Arts & Crafts Asked by vikkee on August 25, 2021

We are seven friends planning to watch a sports game, and we are trying to get seven t-shirts that have the letters F E D E R E R. Buying them online seems expensive, and where it’s cheaper you need to order 100 or more of them.

What is the most economical way we can get this done? Any craft/art ideas?

  • Same color t-shirt
  • Need seven.
  • Different letters on each.

4 Answers

I make shirts, decals, signs, etc for a living. The best way to go is to buy a pack of inkjet shirts transfers (if you have an inkjet printer) If you have a laser printer look for the laser transfers. Staples, Target, Office Depot, etc. carries them. You will need an iron, and of course blank shirts. Blank shirts you can get in a multipack to save money. Make sure to follow the transfer instructions. If you need any help with the letters to print out, just let me know. Also if you go with these transfers you can add more details like a picture or logo. Again, if you need help I will help you out. Free of course.

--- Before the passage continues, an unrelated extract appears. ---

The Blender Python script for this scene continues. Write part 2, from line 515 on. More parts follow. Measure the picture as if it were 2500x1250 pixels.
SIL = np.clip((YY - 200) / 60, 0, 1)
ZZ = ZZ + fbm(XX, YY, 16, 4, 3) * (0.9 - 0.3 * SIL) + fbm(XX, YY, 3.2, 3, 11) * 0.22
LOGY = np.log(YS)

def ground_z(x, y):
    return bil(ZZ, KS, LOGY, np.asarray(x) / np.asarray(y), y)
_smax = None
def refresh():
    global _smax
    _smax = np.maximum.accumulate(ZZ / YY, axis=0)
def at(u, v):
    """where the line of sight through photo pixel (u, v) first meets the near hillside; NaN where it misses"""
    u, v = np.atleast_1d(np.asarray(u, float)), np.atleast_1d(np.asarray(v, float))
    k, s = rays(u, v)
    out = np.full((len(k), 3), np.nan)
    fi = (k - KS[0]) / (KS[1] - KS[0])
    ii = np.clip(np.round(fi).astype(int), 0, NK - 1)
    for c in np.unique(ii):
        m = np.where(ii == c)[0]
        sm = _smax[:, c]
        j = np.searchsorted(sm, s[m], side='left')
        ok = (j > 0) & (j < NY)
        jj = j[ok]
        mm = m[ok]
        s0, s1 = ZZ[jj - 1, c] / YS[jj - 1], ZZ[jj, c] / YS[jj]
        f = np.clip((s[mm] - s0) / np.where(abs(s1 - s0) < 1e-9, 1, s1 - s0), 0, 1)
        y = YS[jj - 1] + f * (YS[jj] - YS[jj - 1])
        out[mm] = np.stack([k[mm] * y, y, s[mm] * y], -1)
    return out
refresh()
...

Answered by Danny 707Decals on August 25, 2021

Do you live near a Joann's Fabric Store? They have short sleeve T-shirts (including red ones) on sale 4 for $10, and 20% off fabric paints and markers. You could either paint Federer in freehand (the tubes of paint have applicator tops) or make stencils out of cardboard and then paint. Not sure what you mean by "different alphabets." Do you mean different fonts? In any case, same procedure. Good luck, sounds like a fun group.

Answered by user1798 on August 25, 2021

I'd go for fusible web (sometimes also called fusible interfacing). Choose the type with paper backing.

Think of it as the fabric equivalent of double-sided tape:

You iron it to the back of the fabric you want to put on your t-shirts, cut out the shape, peel of the backing, position it where you want and iron again.

Now, a dedicated crafter would probably then run the whole thing through the sewing machine and add decorative stitching, but for a tennis match (assuming that's why you want FEDERER) or three, your iron-on letters will be more than sturdy enough. The webbing will prevent fraying and you can wash and probably even tumble-dry the t-shirts.

The main advantage is, that you don't have to worry about which paint or marker will be sufficiently opaque. A few yards of fusible web won't break the bank and you or another of your group probably have some old sheets or similar around, that you can cut up for the letters.

Answered by Stephie on August 25, 2021

Buy plain T-shirts and a (black) marker felt pen.

Put cardboard between the front and back of the shirt when you put the letters on, so it will not bleed through.

On coloured shirts you can use white markers as well, but do test that the marker shows up before you spend a lot of money on it.